-- BEGIN DATA PROVIDED --
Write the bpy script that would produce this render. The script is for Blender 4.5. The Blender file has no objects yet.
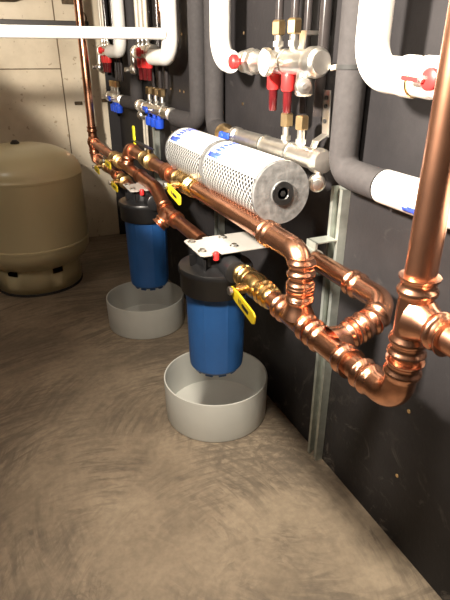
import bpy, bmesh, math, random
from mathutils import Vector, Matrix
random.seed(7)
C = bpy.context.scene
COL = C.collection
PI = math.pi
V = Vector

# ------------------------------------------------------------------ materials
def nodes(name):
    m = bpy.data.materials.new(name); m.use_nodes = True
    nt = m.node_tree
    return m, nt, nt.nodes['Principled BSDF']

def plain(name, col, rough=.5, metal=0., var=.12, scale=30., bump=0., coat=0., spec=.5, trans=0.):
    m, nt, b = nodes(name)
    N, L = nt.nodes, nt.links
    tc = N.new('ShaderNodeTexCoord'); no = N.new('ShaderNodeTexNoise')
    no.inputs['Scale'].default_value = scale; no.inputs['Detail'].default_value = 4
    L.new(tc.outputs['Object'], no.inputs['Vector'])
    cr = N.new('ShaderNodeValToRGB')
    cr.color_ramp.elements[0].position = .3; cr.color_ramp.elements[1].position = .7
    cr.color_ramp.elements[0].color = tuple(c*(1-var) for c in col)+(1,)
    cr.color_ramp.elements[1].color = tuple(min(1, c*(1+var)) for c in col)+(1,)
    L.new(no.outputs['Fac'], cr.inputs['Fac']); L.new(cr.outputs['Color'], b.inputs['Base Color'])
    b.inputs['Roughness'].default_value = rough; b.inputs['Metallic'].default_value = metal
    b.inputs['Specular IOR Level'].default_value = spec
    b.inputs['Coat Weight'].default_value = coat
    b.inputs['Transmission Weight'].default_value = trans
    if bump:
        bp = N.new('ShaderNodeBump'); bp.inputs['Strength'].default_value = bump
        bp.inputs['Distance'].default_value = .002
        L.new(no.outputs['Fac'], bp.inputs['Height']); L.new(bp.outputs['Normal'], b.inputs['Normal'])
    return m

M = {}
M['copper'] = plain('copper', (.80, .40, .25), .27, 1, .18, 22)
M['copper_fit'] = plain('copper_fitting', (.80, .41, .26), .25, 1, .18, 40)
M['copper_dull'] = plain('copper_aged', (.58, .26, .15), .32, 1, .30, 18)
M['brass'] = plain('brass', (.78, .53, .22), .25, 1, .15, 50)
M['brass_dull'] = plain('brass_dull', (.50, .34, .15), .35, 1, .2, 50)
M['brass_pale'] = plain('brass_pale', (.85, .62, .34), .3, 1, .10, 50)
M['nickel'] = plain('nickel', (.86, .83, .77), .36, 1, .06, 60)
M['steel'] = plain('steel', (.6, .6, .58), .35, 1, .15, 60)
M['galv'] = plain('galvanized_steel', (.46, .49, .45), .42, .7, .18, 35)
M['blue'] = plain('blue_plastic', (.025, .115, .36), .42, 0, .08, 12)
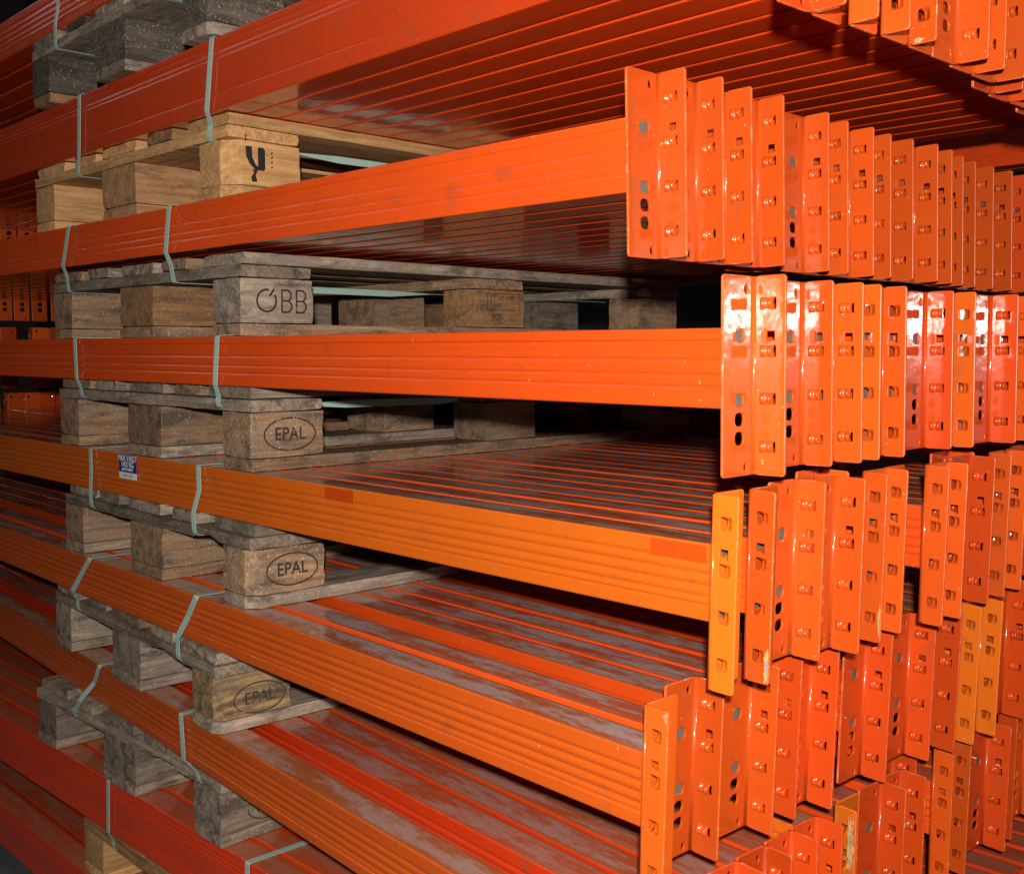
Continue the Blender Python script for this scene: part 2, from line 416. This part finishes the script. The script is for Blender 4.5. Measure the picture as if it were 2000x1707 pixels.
-- END DATA PROVIDED --
• [THE REQUEST] Set the lines above down again, word for word, from the first through the one containing "return m, nt, nt.nodes['Principled BSDF']"; pictures excluded.

• [TASK OUTPUT]
Write the bpy script that would produce this render. The script is for Blender 4.5. The Blender file has no objects yet.
import bpy, bmesh, math, random
from mathutils import Vector, Matrix
random.seed(7)
C = bpy.context.scene
COL = C.collection
PI = math.pi
V = Vector

# ------------------------------------------------------------------ materials
def nodes(name):
    m = bpy.data.materials.new(name); m.use_nodes = True
    nt = m.node_tree
    return m, nt, nt.nodes['Principled BSDF']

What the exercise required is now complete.